À la découverte du parc national le moins fréquenté du Colorado
Aventure, trésors de géologie et rencontres inaltérées avec la nature, le parc national de Black Canyon of the Gunnison n'a rien à envier à ses homologues envahis par les touristes.
Les roches métamorphiques sombres du Black Canyon et leur alternance de granit rose ont plus de deux milliards d'années. Habituellement, les roches précambriennes de ce type sont profondément enfouies, mais il y a deux millions d'années la rivière Gunnison a commencé à creuser le socle rocheux au rythme de 2,5 cm par siècle.
Le Black Canyon of the Gunnison a de quoi séduire, mais ne vous attendez pas à y trouver des mules, des Jeeps ou même des sentiers pour vous aider à atteindre les profondeurs du parc national le moins fréquenté du Colorado.
Cette absence d'infrastructures, le parc la compense par la beauté de son paysage. « Vous n'imaginez pas le nombre de personnes que j'ai rencontrées ici en 17 ans qui me disent : "Vous savez, je préfère celui-ci au Grand Canyon", » témoigne le ranger de district du parc national de Black Canyon of the Gunnison, Ryan Thrush. « Il est tout simplement plus intime. »
S'il s'en dégage une telle impression d'intimité, c'est parce que le canyon est étroit, escarpé et profond comme aucun autre.

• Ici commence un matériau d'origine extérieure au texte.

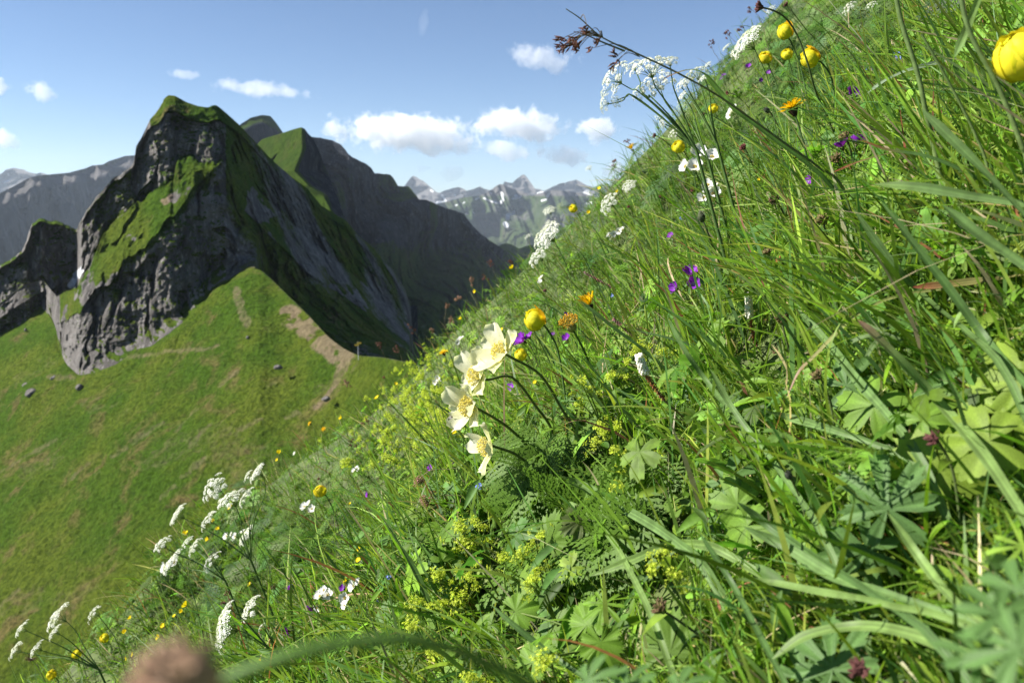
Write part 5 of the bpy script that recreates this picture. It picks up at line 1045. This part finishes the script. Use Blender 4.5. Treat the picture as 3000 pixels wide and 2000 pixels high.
for pts, D, ty, lab in [([(1436, 765), (1448, 800), (1475, 850)], 3.6, 0, 'reddish brown rush tip against the dark ridge, near the meadow edge'), ([(1418, 812), (1440, 840), (1460, 880)], 3.6, 0, 'brown rush tip left of and below the first, against the dark ridge'), ([(1497, 764), (1510, 800), (1520, 830)], 3.6, 0, 'brown rush tip beside a yellow buttercup on the meadow edge'), ([(1381, 820), (1388, 860), (1400, 890)], 3.4, 1, 'thin straw grass spike against the dark ridge'),
                        ([(1205, 958), (1225, 990), (1245, 1040)], 3.2, 0, 'reddish rush tip standing over the dark valley'), ([(1112, 1008), (1120, 1030), (1135, 1065)], 3.3, 0, 'reddish rush tip right of the signpost'), ([(1164, 1016), (1175, 1045), (1185, 1080)], 3.2, 0, 'reddish rush tip between signpost and dark valley'), ([(1336, 874), (1375, 885), (1392, 915)], 3., 1, 'nodding pale grass plume on the meadow edge'), ([(1310, 893), (1305, 920), (1308, 960)], 3., 1, 'slim nodding grass plume left of the pale one'), ([(1320, 940), (1330, 960), (1340, 985)], 2.8, 1, 'fluffy grey-brown plume just under the nodding ones'), ([(1266, 966), (1272, 990), (1280, 1020)], 2.8, 1, 'straw grass spike left above the hawkbit on the edge'),
                        ([(1798, 468), (1800, 505), (1803, 540)], 3.6, 0, 'dark branched rush in the sky over the flat slope umbel'), ([(1838, 410), (1848, 440), (1870, 470)], 3.2, 0, 'purplish rush tip in the sky left of the dark seed head'), ([(2191, 23), (2215, 40), (2235, 80)], 2.8, 0, 'dark rush tip in the sky left of the tall bowed seed head'), ([(2130, 100), (2150, 120), (2170, 150)], 3., 0, 'thin dark rush left of the broad skyline umbel'), ([(2167, 84), (2180, 95), (2195, 110)], 3.1, 0, 'thin dark rush touching the broad skyline umbel'), ([(2081, 122), (2092, 155), (2110, 190)], 3., 0, 'tall thin rush alone in the sky right of the lacy umbels'),
                        ([(1012, 1124), (1040, 1135), (1080, 1190), (1120, 1290)], 2., 1, 'pinkish feathery grass plume against the path on the saddle'), ([(1038, 1303), (1060, 1340), (1095, 1425)], 1.9, 0, 'brown rush tip in the grass above the larger buttercup'), ([(1074, 1234), (1110, 1250), (1150, 1300)], 2.0, 0, 'brown rush tip right of the edge hawkbits'), ([(664, 1755), (678, 1780), (690, 1840)], 1.35, 0, 'dark red rush over the dense edge-on umbel'), ([(90, 1930), (105, 1945), (130, 1990)], 1.7, 1, 'pinkish grass plume at the bottom left corner'), ([(1222, 1408), (1260, 1378), (1310, 1375), (1350, 1390)], 1.15, 1, 'nodding brome-like grass ear left of the lowest pasqueflower'), ([(1242, 1466), (1265, 1455), (1310, 1450), (1370, 1465)], 1.15, 1, 'second nodding grass ear below the first')]:
    D = fit(pts[0][0], pts[0][1], D, .05, .5); Q = [at(float(a), float(c), D) for a, c in pts]; root = root_of(Q[-1], UPG); th_ = thing('seeding_grass', lab, 'grass', root, 'seeding grasses and rushes'); stem(th_, [root] + Q[::-1], [.0009, .0007, .0004], (.10, .13, .04), (.20, .14, .08), 4, 14)
    for k in range(7 if ty == 0 else 11):
        s = rng.random(); i = rng.random() ** 1.5 * .45; P = Q[0] * (1 - i) + Q[1] * i + nrand(3) * (.006 if ty == 0 else .004); part('spikelet', SPK if ty == 0 else SPK2, th_, P, facing(norm(Q[0] - Q[1]), .5), rng.uniform(.6, 1.0) * max(1, D / 2.2), 0)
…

Certaines zones ne reçoivent que 30 minutes de soleil par jour, d'où le nom de ce gouffre ténébreux, Black Canyon, canyon noir en français. La géologie sans pareille du parc lui a permis d'être classé monument national en 1933, puis parc national en 1999.
Les rives nord et sud du parc étaient occupées de façon saisonnière par les plus anciens résidents du Colorado, le peuple Ute. L'archéologie et l'histoire orale de ce peuple suggèrent qu'ils n'ont jamais habité ni visité régulièrement les profondeurs du Canyon. Les actuels conseils tribaux du peuple Ute se situent en Utah et dans le Colorado. De nos jours, les touristes suivent le modèle des Utes en restant principalement au sommet du canyon pour visiter les 122 km² du parc.
À travers le parc, randonneurs et naturalistes de tous niveaux croiseront le chemin de l'armoise tridentée, du chêne de Gambel, des trembles et du genévrier. Le sentier Chasm View Nature Trail offre une vue incroyable sur l'une des pièces maîtresses du parc : les 690 m du Painted Wall, la falaise la plus haute du Colorado, un enchevêtrement colossal de granit rose et de roche métamorphique sombre.
Si l'exploration de la gorge vous tente, planifiez attentivement votre voyage et n'oubliez pas de vous rapprocher du South Rim Visitor Center ou de la North Rim Ranger Station pour demander un « wilderness permit », une façon pour le parc de surveiller les va-et-vient des visiteurs. « C'est un peu comme de l'alpinisme, mais à l'envers, » illustre Thrush. Les voies sont abruptes et dépourvues de marquages, recouvertes de poussière, de pierres et de rochers instables. Une fois en bas, il est possible de camper, attention toutefois au sumac vénéneux aux abords de la rivière.
Même les aventuriers les plus chevronnés devront faire preuve d'humilité face au Black Canyon. « C'est un lieu très, très intense, intimidant et presque menaçant, » déclare Thrush, qui adore l'atmosphère digne du Seigneur des Anneaux de son lieu de travail. « Ils sont peu nombreux à avoir exploré l'ensemble du canyon. »
Il n'est pas possible de longer à pied les 22 km de la rivière car elle est essentiellement entourée de falaises. Seules quelques dizaines de kayakistes professionnels se lancent dans l'aventure chaque année, généralement après avoir recueilli les conseils des locaux. L'intérieur du canyon est également le terrain de jeux des grimpeurs, mais contrairement au parc national du Yosemite, rien n'est prévu pour leur faciliter la tâche, ils se retrouvent donc seuls face à 600 m de schiste et de gneiss bruts.
Aussi méconnu soit-il, le parc national de Black Canyon of the Gunnison est une destination fascinante pour ceux qui ont les compétences et l'énergie nécessaires à l'exploration de ses entrailles, ou plus simplement un penchant pour les parcs nationaux et les espaces sauvages qui sortent des sentiers battus.